Plastic is heavier, almost impossible to wreck, and cheaper. But if you do find a way to wreck it (punch a hole through and the like), almost impossible to fix. Plastic is generally the preferable material for rock gardening due to its durability (not something you have much of there - more of a coastal activity, so outer coast of Vancouver Island).

Composite are lighter, a tad more efficient going through the water (I doubt you would notice), and repairable, but more expensive. Most people with composites take more care when launching and landing on sharp areas (rocks, barnacles, etc.), and often avoid going near sharp stuff/rocks, as this will wear down the outer layer over time and require maintenance.

Our plastic Necky Chatham 16 had no problems with skeg box leaks, that someone mentioned are common. We did have leaks at the plastic rim that sealed the hatch covers, which was fixed by removing, cleaning, and resealing.

On the open water crossing you mention, just make sure your other gear and skills are up to it. I have paddled your area a few times, and it isn’t super dangerous. But you can get strong winds, currents in areas, fast ferries, cold water, etc. Some adventure racers died out there on a paddle portion of their training due to storm and cold a few years back.

Just out of curiosity
Are you choosing between those two because they’re the only ones available?

Yes, they’re readily available.

I’m new to choosing a kayak for purchase. I really enjoyed the Chatham during roll/brace training.

If there are other similar boats out there anyone thinks I should consider please let me know… there’s a lot for me to learn! phew


Lots of boats out there
But the plastic Chatham would make a great first boat, and you could keep it once you get a season or two under your belt and decide you want something different. Would make a great rock garden\surf guest boat.

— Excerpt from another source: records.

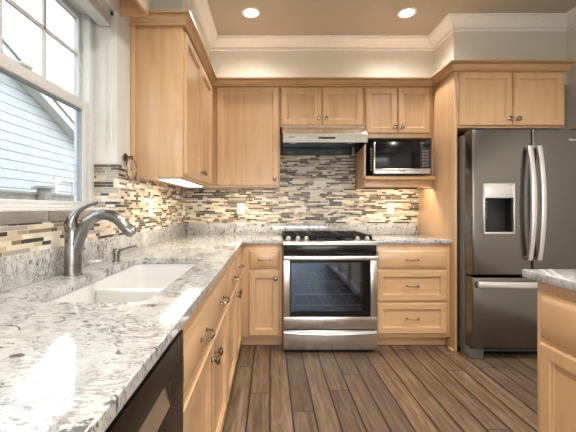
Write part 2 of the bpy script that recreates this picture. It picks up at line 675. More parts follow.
m = MB()
m.box(-1.026, -1.002, a + .050, a + .057, zl0 + .02, zm0 + .004).box(-1.026, -1.002, b - .057, b - .050, zl0 + .02, zm0 + .004)
m.box(-1.026, -1.002, a + .05, b - .05, zm0 - .007, zm0 + .002)
m.build('gasket', M['vinyl_grey'], low)
B(-1.014, -1.010, a + .05, b - .05, zl0 + .02, zm0 + .01).build('glass_pane', M['dimming_glass'], low)
m = MB().box(-1.066, -1.034, a, a + .022, zm0 + .01, zu1, .004).box(-1.066, -1.034, b - .022, b, zm0 + .01, zu1, .004)
m.box(-1.066, -1.034, a + .02, b - .02, zm0 + .01, zm1 - .01, .003).box(-1.066, -1.034, a + .02, b - .02, zu1 - .035, zu1, .003)
up = m.build('upper_sash', M['vinyl'], win)
m = MB()
for k in range(1, 4):
    yy = a + .02 + (b - a - .04) * k / 4
    m.box(-1.058, -1.044, yy - .009, yy + .009, zm1 - .01, zu1 - .03, .002)
m.box(-1.058, -1.044, a + .02, b - .02, 2.005, 2.023, .002)
m.build('muntin_grid', M['vinyl'], up)
B(-1.049, -1.046, a + .021, b - .021, zm1 - .012, zu1 - .033).build('glass_pane', M['dimming_glass'], up)
m = MB().box(-1.03, -.985, 1.36, 1.42, zm1 - .002, zm1 + .010, .004).box(-1.015, -.995, 1.375, 1.44, zm1 + .008, zm1 + .018, .004)
m.build('sash_lock', M['vinyl'], win)
# white sill board and taupe edge tiles below it
struct('trim_2', B(-.985, WL + .012, WIN_Y0, WIN_Y1, WIN_Z0 - .004, WIN_Z0 + .006, .002), M['vinyl'],
       label='white window sill edge')
m = MB()
yy = WIN_Y1
while yy > -.25:
    m.box(WL, WL + .011, max(yy - .30, -.3), yy - .003, 1.127, WIN_Z0 - .004, .0015)
    yy -= .303
struct('trim_3', m, M['sill_tile'], label='taupe tile strip under the window sill')

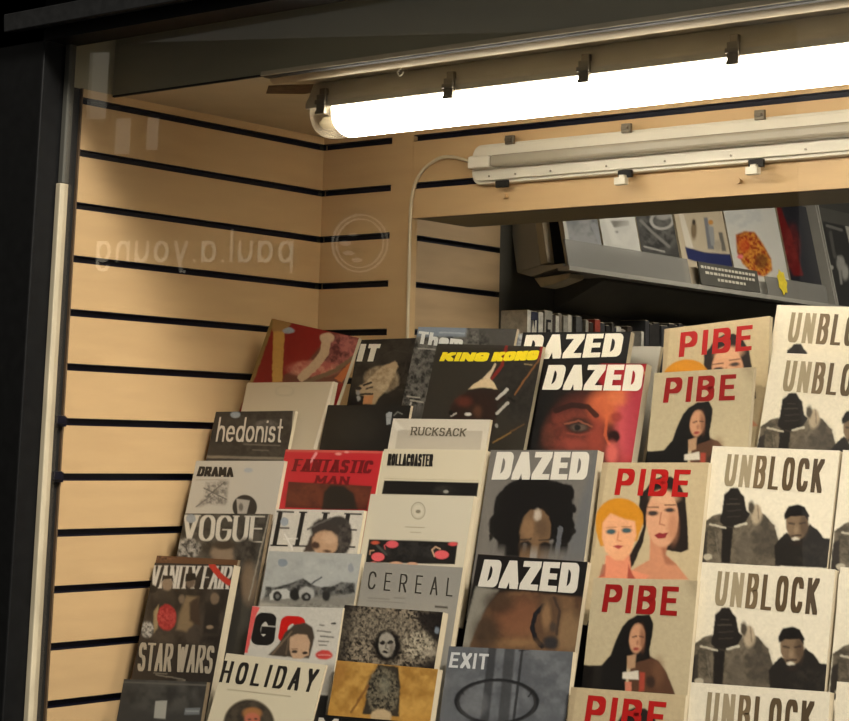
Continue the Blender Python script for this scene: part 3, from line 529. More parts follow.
A['B6'] = dict(warp=4, tl=(252.4, 606), tr=(343, 608), base=(206, 202, 190), vis=.75, t=.004, lay=[('i', [('p', [(98, 204), (134, 212), (116, 250), (78, 415), (54, 415)], (226, 96, 92)), ('T', 'G', [(118, 232), (212, 240), (196, 384), (88, 378)], (28, 27, 26), dict(wv=.26, wh=.24, gap=.1, width=.5)), ('T', 'Q', [(232, 246), (340, 254), (322, 372), (210, 366)], (206, 30, 24), dict(wv=.30, wh=.26, gap=.1, width=.6)),
  ('p', [(170, 425), (215, 380), (245, 325), (285, 290), (335, 280), (368, 300), (378, 345), (366, 395), (352, 440), (200, 430)], (72, 62, 52), 5), ('l', [(190, 420), (240, 360), (275, 320)], 8, (128, 110, 88), .8), ('l', [(250, 420), (262, 350)], 6, (120, 104, 84), .7), ('p', [(268, 345), (300, 330), (345, 335), (358, 370), (350, 425), (320, 440), (280, 440), (266, 400)], (200, 166, 134), 5), ('e', 288, 410, 13, 7, (58, 48, 42), 3), ('e', 335, 415, 12, 7, (58, 48, 42), 3), ('l', [(275, 398), (302, 398)], 5, (96, 72, 56), .8),
  ('l', [(400, 290), (420, 292)], 5, (110, 106, 98)), ('l', [(390, 316), (450, 322)], 6, (130, 126, 118)), ('l', [(405, 340), (460, 345)], 7, (120, 116, 108)), ('l', [(395, 362), (440, 365)], 6, (120, 116, 108)), ('l', [(400, 380), (430, 382)], 6, (130, 126, 118)), ('l', [(455, 284), (470, 284)], 9, (60, 58, 56)), ('e', 420, 424, 38, 21, (206, 72, 66), 4), ('l', [(395, 424), (448, 426)], 4, (226, 160, 150)),
  ('p', [(385, 600), (440, 605), (425, 700), (370, 690)], (36, 34, 32)), ('p', [(425, 470), (470, 470), (440, 600), (400, 600)], (140, 136, 126), 14, .7)])])
A['B7'] = dict(tl=(226.5, 653), tr=(326.2, 665), Y=.10, tilt=20, base=(214, 204, 176), vis=.4, t=.004, ratio=1.25, lay=[('c', [('l', [(570, 578), (850, 610)], 4, (150, 140, 116)), ('e', 665, 735, 112, 110, (62, 54, 43), 4), ('n', 665, 720, 100, 90, 30, (50, 44, 36), (84, 74, 60), 12, .8), ('e', 680, 685, 42, 26, (164, 112, 66), 8), ('e', 680, 712, 34, 30, (190, 110, 84), 7), ('e', 668, 712, 8, 4, (60, 36, 30), 3), ('e', 696, 710, 8, 4, (60, 36, 30), 3), ('r', 665, 735, 114, 112, 4, (120, 106, 84), .9)]),
  ('px', [('V', 'HOLIDAY', [(224.5, 660.5), (320, 669.5), (312.5, 692.5), (219, 682)], (34, 31, 28), dict(wv=.17, wh=.12, gap=.28, width=.38))])])
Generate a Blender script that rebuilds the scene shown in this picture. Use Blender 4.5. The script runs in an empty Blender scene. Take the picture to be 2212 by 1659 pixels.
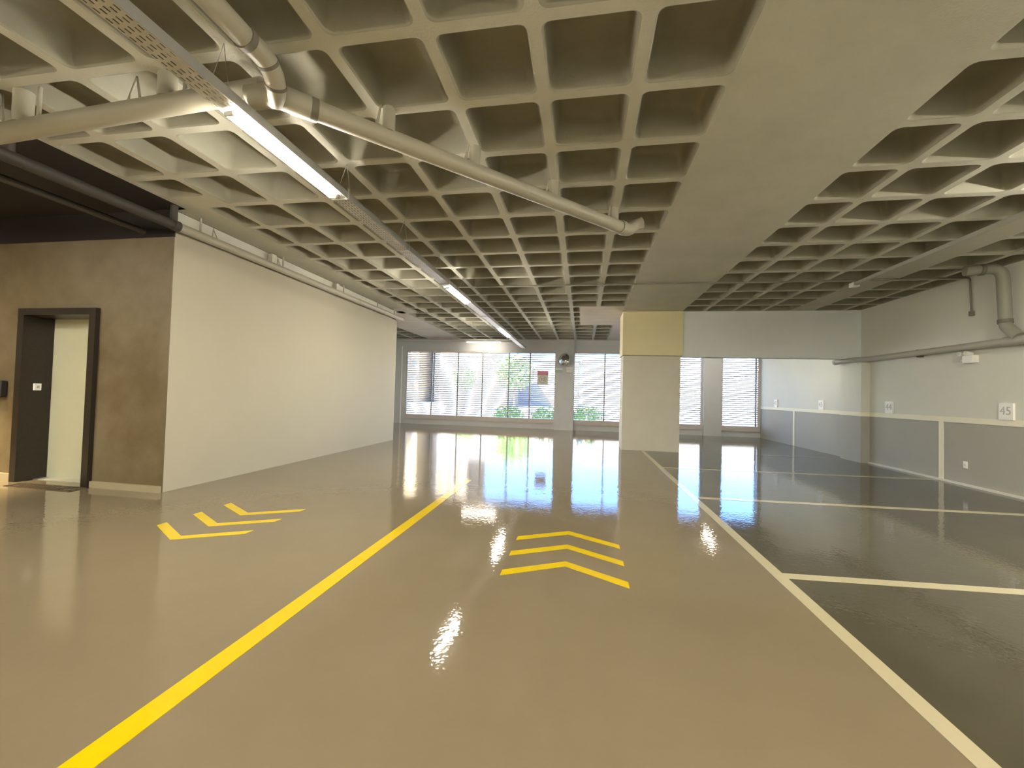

Go over the boats carefully. Problems like frayed deck lines are easily addressed, so look for things that will be hard to fix. In particular note that if not stored properly or left on a car rack in hot weather etc., the plastic kayaks can deform. So inspect the hull for such deformation, not only oil canning (caved in noticeably), but sight down the keel line axis and make sure it’s straight bow to stern.

I’ve never had a plastic boat, so maybe others here could chime in on more things to look for.

Just purchased a new plastic Chatham 16 in “sunrise” colour :slight_smile:

Thanks for the advice everyone!

A well thought out choice. You’ll always remember the first kayak in your multi-kayak fleet fondly.

Sam - good choice!
I was a co-designer of the Chatham 16 with Spike Gladwin, who resides in BC BTW! Of my time with JOI (some years ago) that boat along with the Eliza composite stand out as personal favorite projects. At the time we both enjoyed the Greenland styles a lot being ocean paddlers, surf kayakers etc. Boats like the Romany, Avocet, Pintail etc were fun to paddle as well the Mariner Coaster! So the CH 16 was our take on that type of hull with some notable departures which turned out to be what we’d hoped. Of the Chatham’s the 16 is by far the favorite rough water touring kayak. To this day It’s my choice of the mass market kayaks Necky or otherwise for coastal paddling. Necky went through a period where the composite versions had some quality issues but the later boats made in Thailand were superb! I hope they remain so, though I don’t know? Based on my time in Thailand with the builder I’d guess they are great.

The Looksha IV had it’s own following but it was never a favorite among the designers. Lots of nostalgia exists around the sharp edges, which really were an attempt to stiffen poly hulls, as was the “diamond” hull in the Elaho’s.

There are many good kayaks out there and in the end it’s what “feels” right for you and aligns with your paddling needs / goals etc. The 16 is a boat I’d paddle to Alaska without question. Plenty of room and just super fun in big seas, tide races etc. Enjoy and be safe…

Fun to visit here every so often and read about stuff you did years ago that is still bringing pleasure to folk.